Peter The Third (29th Israel Film Festival)

This is the kind of movie we go the festival for: A bunch of old guys hang out in a coffee shop all day, when they learn that the waitress (after a breakup, I think) is sleeping in the restaurant till she gets her act together. One of the old guys, Peter offers to have her come stay with him, and before you know it, the two of them are elbows deep in meddling with each others’ lives.

Srsly.

It’s really hard to get good screenshots from the IFF movies. Don’t expect much.

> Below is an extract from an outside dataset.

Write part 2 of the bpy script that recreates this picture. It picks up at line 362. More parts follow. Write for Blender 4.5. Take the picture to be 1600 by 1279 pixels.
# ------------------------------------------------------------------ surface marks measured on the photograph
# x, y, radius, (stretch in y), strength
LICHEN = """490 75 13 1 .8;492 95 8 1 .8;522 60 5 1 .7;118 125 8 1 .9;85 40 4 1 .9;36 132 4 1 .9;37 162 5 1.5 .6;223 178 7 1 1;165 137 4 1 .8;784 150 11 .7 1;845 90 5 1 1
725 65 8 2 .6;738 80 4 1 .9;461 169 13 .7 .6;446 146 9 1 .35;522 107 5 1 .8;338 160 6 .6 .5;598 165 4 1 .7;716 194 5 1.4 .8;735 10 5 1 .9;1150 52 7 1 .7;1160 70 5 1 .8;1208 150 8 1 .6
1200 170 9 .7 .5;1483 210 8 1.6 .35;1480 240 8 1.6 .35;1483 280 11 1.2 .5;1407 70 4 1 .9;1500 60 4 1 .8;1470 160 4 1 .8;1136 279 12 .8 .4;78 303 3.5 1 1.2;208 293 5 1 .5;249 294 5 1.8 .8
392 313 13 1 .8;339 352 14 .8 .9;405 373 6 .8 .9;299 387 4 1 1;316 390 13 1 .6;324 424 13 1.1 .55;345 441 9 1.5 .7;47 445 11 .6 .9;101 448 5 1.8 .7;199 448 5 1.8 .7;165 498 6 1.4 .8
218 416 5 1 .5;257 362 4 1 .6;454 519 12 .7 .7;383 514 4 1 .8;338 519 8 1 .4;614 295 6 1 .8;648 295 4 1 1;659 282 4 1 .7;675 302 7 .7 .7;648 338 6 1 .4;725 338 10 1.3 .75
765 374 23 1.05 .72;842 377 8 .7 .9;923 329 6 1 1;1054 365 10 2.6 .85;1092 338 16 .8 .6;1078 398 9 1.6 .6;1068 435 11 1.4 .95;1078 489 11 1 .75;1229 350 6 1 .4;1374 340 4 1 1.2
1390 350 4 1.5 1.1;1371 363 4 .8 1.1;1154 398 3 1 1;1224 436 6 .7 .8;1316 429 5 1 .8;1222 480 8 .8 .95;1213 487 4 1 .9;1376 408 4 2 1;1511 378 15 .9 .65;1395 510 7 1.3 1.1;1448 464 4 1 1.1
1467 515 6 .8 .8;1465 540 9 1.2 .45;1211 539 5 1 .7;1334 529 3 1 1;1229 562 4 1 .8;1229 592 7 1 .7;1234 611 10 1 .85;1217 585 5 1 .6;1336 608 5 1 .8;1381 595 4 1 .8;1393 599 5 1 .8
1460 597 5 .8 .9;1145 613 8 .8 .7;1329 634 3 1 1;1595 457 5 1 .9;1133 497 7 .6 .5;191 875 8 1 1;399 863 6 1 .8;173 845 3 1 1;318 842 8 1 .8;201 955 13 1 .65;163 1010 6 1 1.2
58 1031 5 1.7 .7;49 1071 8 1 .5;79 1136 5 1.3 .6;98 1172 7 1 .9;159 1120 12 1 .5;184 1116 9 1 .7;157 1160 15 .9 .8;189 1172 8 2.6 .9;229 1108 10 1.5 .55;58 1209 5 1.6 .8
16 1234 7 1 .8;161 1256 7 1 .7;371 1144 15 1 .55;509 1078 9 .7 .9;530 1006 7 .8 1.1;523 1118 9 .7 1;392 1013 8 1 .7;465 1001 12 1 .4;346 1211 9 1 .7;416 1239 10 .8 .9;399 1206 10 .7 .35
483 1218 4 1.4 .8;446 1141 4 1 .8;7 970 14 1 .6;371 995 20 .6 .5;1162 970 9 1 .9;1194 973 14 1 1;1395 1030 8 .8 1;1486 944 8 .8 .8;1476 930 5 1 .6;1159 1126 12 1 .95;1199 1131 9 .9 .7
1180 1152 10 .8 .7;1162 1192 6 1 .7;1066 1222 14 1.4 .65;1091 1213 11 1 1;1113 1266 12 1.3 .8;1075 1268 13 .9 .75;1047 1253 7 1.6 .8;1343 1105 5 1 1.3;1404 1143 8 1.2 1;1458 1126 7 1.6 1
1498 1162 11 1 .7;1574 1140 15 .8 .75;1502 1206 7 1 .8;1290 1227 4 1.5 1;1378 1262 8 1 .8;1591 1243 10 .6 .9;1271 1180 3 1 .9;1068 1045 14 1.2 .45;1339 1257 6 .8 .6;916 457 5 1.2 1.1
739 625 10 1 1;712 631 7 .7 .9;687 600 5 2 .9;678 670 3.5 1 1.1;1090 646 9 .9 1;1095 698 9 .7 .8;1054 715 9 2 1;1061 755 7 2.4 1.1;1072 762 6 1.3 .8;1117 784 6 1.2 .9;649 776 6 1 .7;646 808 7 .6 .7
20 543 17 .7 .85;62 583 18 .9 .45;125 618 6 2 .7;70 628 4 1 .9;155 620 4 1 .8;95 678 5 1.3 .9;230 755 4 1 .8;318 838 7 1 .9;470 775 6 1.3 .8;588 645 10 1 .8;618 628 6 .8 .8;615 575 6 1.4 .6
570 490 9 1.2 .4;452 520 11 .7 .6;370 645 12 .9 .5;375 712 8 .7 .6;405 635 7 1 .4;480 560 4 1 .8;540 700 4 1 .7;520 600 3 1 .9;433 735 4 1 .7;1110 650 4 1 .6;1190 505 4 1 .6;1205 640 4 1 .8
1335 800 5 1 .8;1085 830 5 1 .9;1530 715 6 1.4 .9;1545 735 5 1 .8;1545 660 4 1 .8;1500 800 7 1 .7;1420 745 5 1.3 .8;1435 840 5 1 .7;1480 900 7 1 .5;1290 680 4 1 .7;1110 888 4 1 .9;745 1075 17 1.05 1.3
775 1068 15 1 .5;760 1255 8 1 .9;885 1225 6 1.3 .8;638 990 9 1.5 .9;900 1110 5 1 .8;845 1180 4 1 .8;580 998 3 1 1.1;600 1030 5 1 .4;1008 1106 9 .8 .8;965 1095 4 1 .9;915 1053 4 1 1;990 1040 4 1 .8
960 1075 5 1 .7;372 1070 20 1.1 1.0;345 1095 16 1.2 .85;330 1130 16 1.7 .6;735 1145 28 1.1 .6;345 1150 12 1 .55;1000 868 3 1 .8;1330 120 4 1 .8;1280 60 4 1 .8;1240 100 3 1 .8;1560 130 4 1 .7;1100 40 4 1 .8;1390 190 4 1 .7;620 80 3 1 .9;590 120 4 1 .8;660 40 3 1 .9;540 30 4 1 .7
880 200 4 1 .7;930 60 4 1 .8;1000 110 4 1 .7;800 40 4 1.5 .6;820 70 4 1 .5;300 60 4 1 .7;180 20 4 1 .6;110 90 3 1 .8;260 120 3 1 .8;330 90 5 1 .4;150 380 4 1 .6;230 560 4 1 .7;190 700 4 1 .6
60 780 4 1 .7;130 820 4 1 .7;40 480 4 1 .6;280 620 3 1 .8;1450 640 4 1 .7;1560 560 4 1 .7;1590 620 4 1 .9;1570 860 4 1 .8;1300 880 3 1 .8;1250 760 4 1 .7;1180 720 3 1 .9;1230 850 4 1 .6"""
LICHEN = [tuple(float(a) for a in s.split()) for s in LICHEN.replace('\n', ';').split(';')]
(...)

Peter is an actor, a bit player for 20 or 30 years or more at the same theater, a widower, and estranged from his daughter. Alona, the waitress, works night and day, to what end we are not told till midway through, but she has talent as a writer she is not pursuing. Her love life is a mess, though she’s been pursued by the same guy for 15 years (since 7th grade!) she won’t give the time of day to.

She signs him up for a dating site. He hectors her about not writing. She comes home late, very close to having a drunken tryst in his apartment, which pisses him off, but they both get over it within a few hours. There’s something very Israeli/Jewish about how quickly they adopt a parent/child relationship and how pure that relationship is. (There isn’t the faintest suggestion of the least bit of romance between them—at least a suggestion of romance would probably be mandatory in an American or English film. Imagine it being Colin Firth and Kiera Knightly, you know?)

The story is powered along by an idea that the old guys have, as they’re all scraping by on whatever pensions they have: Peter should run for the Knesset (Israeli parliament) and get all the perks that those guys get! At first, they dismiss the idea because, essentially, it’s too much work. You need to have a platform, and collect signatures, etc.

But before long, they start to take the idea seriously, or at least as seriously as anyone in Israel seems to take politics. (Which, really, should be “very, very seriously indeed”, but you’d never know it from these movies.) The idea they come up with is a widow/widower party where old people should be allowed to go to a widow/widower camp and frolic for a week every year.

Another nice thing about this being an Israeli film is that I don’t have to fulminate on the proper uses of government. Heh. They have a tiny theocracy; things are very different there indeed.

Anyway, the journey is fun and full of colorful characters, and much like Galis, it is utterly benign and genial. There are no great evils here, just people trying (often poorly) to get along in life and deal with its myriad disappointments and struggles. The endings are happy when people rise above their petty squabbles, and not when they don’t. It’s really as simple as that.

The Boy and I enjoyed it.

I wasn't kidding.

I did warn you about it being hard to find good stills.